Yves Veyrier : Le rapport de force, c’est-à-dire la capacité à peser et à être entendu, dépend d’abord de notre capacité à démontrer la raison de nos positions. Si nous y parvenons, nous serons alors entendus plus aisément. Cela vaut vis-à-vis de nos interlocuteurs. Quand cela ne suffit pas, il nous faut alors persuader le plus grand nombre de salariés de la force de notre analyse, de sa pertinence et du bienfondé de notre action. Il est vrai qu’aujourd’hui, beaucoup s’interrogent sur le résultat qu’il est possible d’obtenir. A un moment donné, le moyen le plus clair, qui fonctionne dans une entreprise, quand l’employeur ne veut pas négocier, est de stopper l’activité – la grève - pour faire revenir les interlocuteurs à la table des négociations et trouver un compromis.

Percevez-vous des inflexions dans la politique menée par Emmanuel Macron ?

Yves Veyrier : Les questions du pouvoir d’achat et de service public ont résonné dans les couloirs de l’Élysée. Mais il demeure tenant du libéralisme économique. Or, je milite pour inverser la logique libérale dominante, qui sous-entend que le social ou l’environnement sont au mieux des sous-produits de l’économie. Il faut redonner la primauté au social.

N’a-t-il pas pris en compte les revendications sur le pouvoir d’achat ?

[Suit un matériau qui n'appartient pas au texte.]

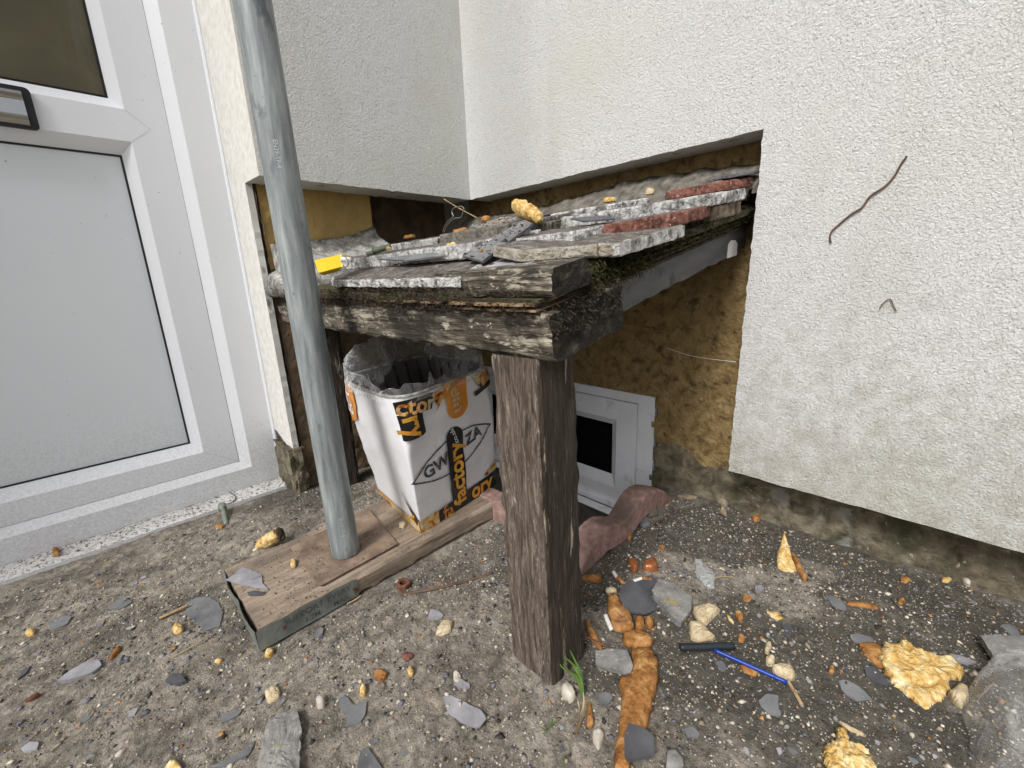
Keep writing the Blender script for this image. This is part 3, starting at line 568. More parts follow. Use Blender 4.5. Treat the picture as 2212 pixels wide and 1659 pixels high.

Yves Veyrier : La réponse apportée consiste à pérenniser la prime exceptionnelle défiscalisée et désocialisée et à promouvoir l’intéressement et la participation, qui posent au demeurant un problème de recettes pour les régimes de sécurité sociale ou les impôts. Le gouvernement fait tout pour éviter la seule réponse simple : l’augmentation des salaires qui passerait par l’augmentation du Smic, et du point d’indice pour les fonctionnaires. La recherche de compétitivité à tout prix amène à contraindre les salaires et la protection sociale. Il faut sortir de ce cercle vicieux.

Les revendications sur le pouvoir d’achat ont été portées par les gilets jaunes. L’absence, voire le rejet des syndicats dans ce mouvement, prouve-t-elle votre déconnexion ?

Yves Veyrier : Le syndicat ce sont les salariés qui le font. Nous ne sommes pas déconnectés des salariés, mais c’est plus difficile avec ceux des très petites entreprises, des services à la personne ou les salariés au chômage car ils sont souvent isolés. En plein mouvement des gilets jaunes, 2,5 millions de fonctionnaires ont voté aux dernières élections. Nous enregistrons de bons résultats dans le privé. FO est ainsi redevenue première à Air France où les salariés ont fortement voté. A nous de travailler pour convaincre les salariés, les retraités, les chômeurs, qui sont allés sur les ronds-points de venir dans nos structures locales.

Comment expliquez-vous que les Gilets Jaunes en quelques semaines, en utilisant parfois la violence, ont davantage obtenu de concessions de la part de l’exécutif que les syndicats en deux ans ?

Yves Veyrier : La violence est le fait d’une minorité, pas des ronds-points. Quant aux mesures du 10 décembre dernier, qui les finance ? La prime d’activité ce sont des cotisations patronales – c’est-à-dire du salaire, la CSG – payée par l’ensemble de la population- les taxes sur le tabac etc… Cette prime est d’ailleurs l’aveu que le Smic ne suffit pas pour vivre. Il aurait mieux valu que le gouvernement l’augmente. Si les 160 000 manifestants, à l’appel de syndicats le 9 octobre dernier, avaient été écoutés et entendus, peut-être l’histoire aurait-elle été différente. Nous avons une part de responsabilité sur le fait que nous n’avons pas réussi à nous faire entendre, mais ceux qui ne veulent pas écouter les syndicats portent une lourde responsabilité. FO c’est 25 000 implantations dans le pays et leurs adhérents, c’est en leur nom que je parle, nous avons des experts, nos positions sont étayées. Or, nous ne sommes pas suffisamment écoutés, sur les retraites, sur la loi travail, les ordonnances… Il existe une crise politique, de la crédibilité de la parole politique, il faut aussi que cela interroge ceux qui ne considèrent pas le dialogue social et la négociation collective notamment au niveau national.

Pourquoi n’adhérez-vous pas au pacte social et écologique initié par Nicolas Hulot et Laurent Berger ?

Yves Veyrier : Je suis à la tête d’un syndicat, pas d’un parti politique. FO est porteur de l’intérêt particulier des salariés, à la recherche du meilleur compromis pour que la justice sociale ne soit pas laissée pour compte Nous n’avons pas nous ériger en arbitre de l’ensemble de la société. Nous ne sommes pas indifférents à l’intérêt général, dont font partie les enjeux écologiques, mais sa conduite relève du politique. A chacun son rôle. Je tiens à l’indépendance de notre organisation si on veut rassembler largement les salariés.